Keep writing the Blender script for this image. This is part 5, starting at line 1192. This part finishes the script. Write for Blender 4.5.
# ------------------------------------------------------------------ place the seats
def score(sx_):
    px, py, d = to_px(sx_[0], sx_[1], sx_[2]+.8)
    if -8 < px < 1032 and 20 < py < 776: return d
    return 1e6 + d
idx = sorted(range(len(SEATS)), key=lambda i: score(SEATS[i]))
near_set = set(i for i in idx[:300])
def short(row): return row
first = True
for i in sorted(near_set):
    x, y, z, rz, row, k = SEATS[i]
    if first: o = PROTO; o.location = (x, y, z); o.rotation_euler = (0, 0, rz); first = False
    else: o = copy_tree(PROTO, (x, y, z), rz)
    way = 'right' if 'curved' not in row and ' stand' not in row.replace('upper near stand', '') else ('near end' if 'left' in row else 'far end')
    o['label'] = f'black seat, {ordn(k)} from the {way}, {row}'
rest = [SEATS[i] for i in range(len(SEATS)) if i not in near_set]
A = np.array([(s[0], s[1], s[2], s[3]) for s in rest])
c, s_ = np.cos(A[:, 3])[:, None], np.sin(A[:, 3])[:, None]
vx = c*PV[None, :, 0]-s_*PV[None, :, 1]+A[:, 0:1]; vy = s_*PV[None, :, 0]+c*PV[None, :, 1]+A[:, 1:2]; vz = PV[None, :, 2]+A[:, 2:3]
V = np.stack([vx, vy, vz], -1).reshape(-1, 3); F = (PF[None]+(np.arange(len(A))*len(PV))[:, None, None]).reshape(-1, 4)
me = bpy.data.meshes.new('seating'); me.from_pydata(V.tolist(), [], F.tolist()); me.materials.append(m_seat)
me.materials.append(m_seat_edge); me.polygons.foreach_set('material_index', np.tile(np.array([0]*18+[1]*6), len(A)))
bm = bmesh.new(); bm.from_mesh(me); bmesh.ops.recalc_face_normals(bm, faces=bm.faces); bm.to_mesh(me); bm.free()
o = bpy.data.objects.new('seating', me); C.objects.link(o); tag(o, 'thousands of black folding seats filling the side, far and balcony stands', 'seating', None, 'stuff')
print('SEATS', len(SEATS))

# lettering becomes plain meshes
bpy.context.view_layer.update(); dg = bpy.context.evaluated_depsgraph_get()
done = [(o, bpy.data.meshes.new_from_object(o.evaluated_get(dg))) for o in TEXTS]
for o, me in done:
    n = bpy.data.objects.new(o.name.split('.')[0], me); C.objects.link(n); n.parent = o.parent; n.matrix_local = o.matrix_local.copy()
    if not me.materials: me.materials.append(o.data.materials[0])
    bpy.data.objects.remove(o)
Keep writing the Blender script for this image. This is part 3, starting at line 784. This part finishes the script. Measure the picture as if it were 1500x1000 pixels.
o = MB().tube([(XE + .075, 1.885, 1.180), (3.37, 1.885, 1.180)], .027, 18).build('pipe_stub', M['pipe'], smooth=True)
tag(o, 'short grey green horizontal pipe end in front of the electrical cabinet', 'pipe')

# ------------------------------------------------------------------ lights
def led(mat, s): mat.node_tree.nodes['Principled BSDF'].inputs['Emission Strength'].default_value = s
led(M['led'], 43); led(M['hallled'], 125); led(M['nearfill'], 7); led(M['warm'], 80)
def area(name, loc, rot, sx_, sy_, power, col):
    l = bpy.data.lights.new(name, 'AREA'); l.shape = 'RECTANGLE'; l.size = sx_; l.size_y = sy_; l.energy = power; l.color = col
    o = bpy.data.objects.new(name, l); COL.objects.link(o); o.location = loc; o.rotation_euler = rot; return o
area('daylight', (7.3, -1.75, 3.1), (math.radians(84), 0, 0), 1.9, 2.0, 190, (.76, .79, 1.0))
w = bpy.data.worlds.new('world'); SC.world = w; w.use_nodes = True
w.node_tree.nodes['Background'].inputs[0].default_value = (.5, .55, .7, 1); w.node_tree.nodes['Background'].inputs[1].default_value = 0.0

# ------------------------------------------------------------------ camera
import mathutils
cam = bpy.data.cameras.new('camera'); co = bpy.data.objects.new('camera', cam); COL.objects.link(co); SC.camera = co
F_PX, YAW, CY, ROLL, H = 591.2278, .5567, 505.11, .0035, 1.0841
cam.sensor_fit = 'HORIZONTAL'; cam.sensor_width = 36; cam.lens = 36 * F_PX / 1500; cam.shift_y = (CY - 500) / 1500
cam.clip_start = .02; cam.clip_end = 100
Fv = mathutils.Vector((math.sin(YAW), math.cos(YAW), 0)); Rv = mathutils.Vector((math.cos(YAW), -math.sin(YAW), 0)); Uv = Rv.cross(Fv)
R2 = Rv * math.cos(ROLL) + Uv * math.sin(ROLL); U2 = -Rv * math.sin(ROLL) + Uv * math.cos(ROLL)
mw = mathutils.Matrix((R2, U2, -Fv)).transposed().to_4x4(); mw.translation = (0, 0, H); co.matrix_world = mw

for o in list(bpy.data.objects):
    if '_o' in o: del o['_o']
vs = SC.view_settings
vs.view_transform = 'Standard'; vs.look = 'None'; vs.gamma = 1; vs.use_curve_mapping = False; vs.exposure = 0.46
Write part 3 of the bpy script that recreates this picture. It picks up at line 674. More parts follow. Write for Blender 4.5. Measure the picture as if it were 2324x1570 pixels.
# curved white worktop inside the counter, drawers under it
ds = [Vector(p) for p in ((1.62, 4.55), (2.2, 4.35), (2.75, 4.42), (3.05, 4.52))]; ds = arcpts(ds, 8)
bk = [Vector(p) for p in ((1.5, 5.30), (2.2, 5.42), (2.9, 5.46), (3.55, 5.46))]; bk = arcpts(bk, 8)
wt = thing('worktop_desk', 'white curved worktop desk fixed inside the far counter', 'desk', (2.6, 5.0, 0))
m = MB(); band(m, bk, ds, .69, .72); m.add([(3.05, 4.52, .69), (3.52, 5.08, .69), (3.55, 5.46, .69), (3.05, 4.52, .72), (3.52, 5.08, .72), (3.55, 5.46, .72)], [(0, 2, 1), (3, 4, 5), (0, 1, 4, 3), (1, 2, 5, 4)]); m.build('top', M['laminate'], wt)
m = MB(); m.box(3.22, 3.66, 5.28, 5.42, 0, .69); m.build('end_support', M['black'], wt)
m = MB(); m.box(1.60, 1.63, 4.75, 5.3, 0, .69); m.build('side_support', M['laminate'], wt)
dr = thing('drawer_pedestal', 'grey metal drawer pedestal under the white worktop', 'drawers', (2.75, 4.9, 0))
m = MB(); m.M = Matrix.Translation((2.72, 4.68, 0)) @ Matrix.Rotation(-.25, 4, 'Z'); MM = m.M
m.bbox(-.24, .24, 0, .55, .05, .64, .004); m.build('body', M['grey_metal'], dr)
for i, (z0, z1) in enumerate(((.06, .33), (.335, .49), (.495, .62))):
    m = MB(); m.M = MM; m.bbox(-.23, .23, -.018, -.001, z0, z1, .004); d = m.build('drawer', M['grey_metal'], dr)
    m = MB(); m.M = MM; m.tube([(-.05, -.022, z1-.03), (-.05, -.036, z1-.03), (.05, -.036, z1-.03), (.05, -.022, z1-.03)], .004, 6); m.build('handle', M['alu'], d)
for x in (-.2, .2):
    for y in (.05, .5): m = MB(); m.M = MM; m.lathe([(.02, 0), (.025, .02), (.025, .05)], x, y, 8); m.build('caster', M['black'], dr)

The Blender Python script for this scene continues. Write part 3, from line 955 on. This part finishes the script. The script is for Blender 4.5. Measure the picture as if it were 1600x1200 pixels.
+ + +
• _INSTRUCTIONS TO FOLLOW_
Go through the records and pull out each line that includes the word "writing".

• _SOLVED PROBLEM_
Keep writing the Blender script for this image. This is part 5, starting at line 1192. This part finishes the script. Write for Blender 4.5.
Keep writing the Blender script for this image. This is part 3, starting at line 784. This part finishes the script. Measure the picture as if it were 1500x1000 pixels.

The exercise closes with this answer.